On ne pourra par ailleurs, qu’être fasciné par la dossale[4] d’autel d’un peintre anonyme représentant la Vierge et l’Enfant entre Saint André et Saint Jacques, certes encore d’inspiration orientale, moins naturaliste que le chef d’œuvre de Cimabue, mais d’une très grande beauté. Un petit panneau très animé pour l’époque présente l’Enfant qui recule sa jambe et bénit les trois Franciscains agenouillés aux pieds de la Vierge.

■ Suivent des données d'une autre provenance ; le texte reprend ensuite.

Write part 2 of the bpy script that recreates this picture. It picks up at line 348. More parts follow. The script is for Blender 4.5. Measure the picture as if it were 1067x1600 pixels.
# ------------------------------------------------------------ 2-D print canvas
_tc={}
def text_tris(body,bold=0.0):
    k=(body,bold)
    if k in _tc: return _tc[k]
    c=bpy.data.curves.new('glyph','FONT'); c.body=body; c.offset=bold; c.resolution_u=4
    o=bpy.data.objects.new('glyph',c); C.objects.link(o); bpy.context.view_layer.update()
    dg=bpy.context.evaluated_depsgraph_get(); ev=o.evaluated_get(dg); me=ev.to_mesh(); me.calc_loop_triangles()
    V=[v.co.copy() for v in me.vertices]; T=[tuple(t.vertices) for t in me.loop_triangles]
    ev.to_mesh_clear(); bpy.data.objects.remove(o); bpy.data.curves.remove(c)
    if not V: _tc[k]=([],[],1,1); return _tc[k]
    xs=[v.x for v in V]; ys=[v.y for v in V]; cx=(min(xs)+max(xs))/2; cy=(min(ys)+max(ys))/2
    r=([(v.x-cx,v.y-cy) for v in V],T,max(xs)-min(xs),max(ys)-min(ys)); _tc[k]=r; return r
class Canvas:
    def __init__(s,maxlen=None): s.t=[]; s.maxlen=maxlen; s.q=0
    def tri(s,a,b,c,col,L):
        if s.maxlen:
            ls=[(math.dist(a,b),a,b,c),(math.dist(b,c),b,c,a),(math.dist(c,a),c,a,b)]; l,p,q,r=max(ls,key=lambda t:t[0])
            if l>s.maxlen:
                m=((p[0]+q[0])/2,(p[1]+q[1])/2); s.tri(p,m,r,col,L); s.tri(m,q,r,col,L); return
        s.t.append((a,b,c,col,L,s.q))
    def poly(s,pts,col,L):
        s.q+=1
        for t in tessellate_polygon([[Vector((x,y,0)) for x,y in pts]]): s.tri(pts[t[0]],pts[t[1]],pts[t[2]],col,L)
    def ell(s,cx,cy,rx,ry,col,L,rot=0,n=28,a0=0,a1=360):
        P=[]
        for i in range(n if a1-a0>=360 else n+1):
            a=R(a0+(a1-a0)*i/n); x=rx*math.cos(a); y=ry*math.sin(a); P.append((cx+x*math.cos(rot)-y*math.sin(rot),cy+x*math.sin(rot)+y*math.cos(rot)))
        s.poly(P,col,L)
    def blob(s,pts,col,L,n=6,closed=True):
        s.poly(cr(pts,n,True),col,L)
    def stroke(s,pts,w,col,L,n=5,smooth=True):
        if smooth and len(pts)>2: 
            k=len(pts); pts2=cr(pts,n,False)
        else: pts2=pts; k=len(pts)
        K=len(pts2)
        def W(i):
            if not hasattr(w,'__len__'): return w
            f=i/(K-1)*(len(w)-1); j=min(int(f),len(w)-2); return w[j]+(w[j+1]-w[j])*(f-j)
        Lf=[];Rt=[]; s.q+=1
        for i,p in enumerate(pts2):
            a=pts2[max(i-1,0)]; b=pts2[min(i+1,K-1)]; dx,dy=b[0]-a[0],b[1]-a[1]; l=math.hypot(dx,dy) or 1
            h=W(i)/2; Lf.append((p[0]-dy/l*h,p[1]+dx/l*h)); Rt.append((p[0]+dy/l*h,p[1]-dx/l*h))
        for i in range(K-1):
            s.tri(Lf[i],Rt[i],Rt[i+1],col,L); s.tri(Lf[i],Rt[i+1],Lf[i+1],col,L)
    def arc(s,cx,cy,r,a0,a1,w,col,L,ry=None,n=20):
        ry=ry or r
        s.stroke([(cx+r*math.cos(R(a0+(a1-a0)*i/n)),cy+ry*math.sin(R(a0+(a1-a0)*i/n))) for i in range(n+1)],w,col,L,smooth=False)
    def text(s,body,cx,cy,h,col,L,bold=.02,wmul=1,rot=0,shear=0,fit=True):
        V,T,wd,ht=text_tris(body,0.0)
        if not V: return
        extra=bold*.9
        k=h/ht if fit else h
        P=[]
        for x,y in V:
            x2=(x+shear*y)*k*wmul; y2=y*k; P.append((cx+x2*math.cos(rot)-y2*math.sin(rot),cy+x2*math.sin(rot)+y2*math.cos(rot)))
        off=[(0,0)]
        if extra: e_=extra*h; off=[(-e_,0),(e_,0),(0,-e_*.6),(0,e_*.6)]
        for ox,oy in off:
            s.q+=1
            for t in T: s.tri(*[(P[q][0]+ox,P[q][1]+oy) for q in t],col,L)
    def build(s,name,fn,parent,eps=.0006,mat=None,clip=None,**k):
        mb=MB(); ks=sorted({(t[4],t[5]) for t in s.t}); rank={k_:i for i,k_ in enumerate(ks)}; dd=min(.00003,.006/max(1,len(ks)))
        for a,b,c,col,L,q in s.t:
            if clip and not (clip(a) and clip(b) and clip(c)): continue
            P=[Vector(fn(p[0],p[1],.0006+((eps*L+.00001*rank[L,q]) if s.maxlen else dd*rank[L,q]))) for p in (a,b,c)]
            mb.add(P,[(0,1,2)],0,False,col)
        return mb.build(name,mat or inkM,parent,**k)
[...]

On s’arrêtera enfin à La Dérision du Christ, peinture respirant la vie, dotée de personnages aux visages tous différents, aux muscles saillants, aux costumes raffinés et colorés comme saisis sur le vif, reflet d’une spiritualité plus intériorisée, plus émotionnelle.
Revoir Cimabue – Aux origines de la peinture italienne est le titre donné à l’exposition, peut-être parce qu’à la faveur de la restauration de la Maestà et de l’acquisition du panneau inédit de Cimabue découvert en France, La Dérision du Christ, des détails ont été découverts et permettent de redécouvrir le talent novateur de ce peintre connu des seuls initiés.
Une exposition qui se conclut par la présentation du grand Saint François d’Assise recevant les stigmates de Giotto, illustrant les mutations artistiques d’une époque à laquelle les certitudes d’un monde souvent figé dans l’immobilité du sacré, s’ouvre à de nouvelles perspectives.
Érik Lambert.
[1] Selon Joachim du Bellay
[2] « Cimabue se crut, dans la peinture, Maître du champ, mais on crie pour Giotto, Tant que de lui, la gloire s’obscurcit », Le Purgatoire, chant XI.
[3] Terme italien utilisé pour qualifier le mouvement artistique italien du XIIIe siècle.
[4] Panneau placé contre la paroi à laquelle est adossé l’autel auquel il est destiné, à l’arrière et en surplomb de celui-ci, et dont l’ornementation est en lien avec la liturgie.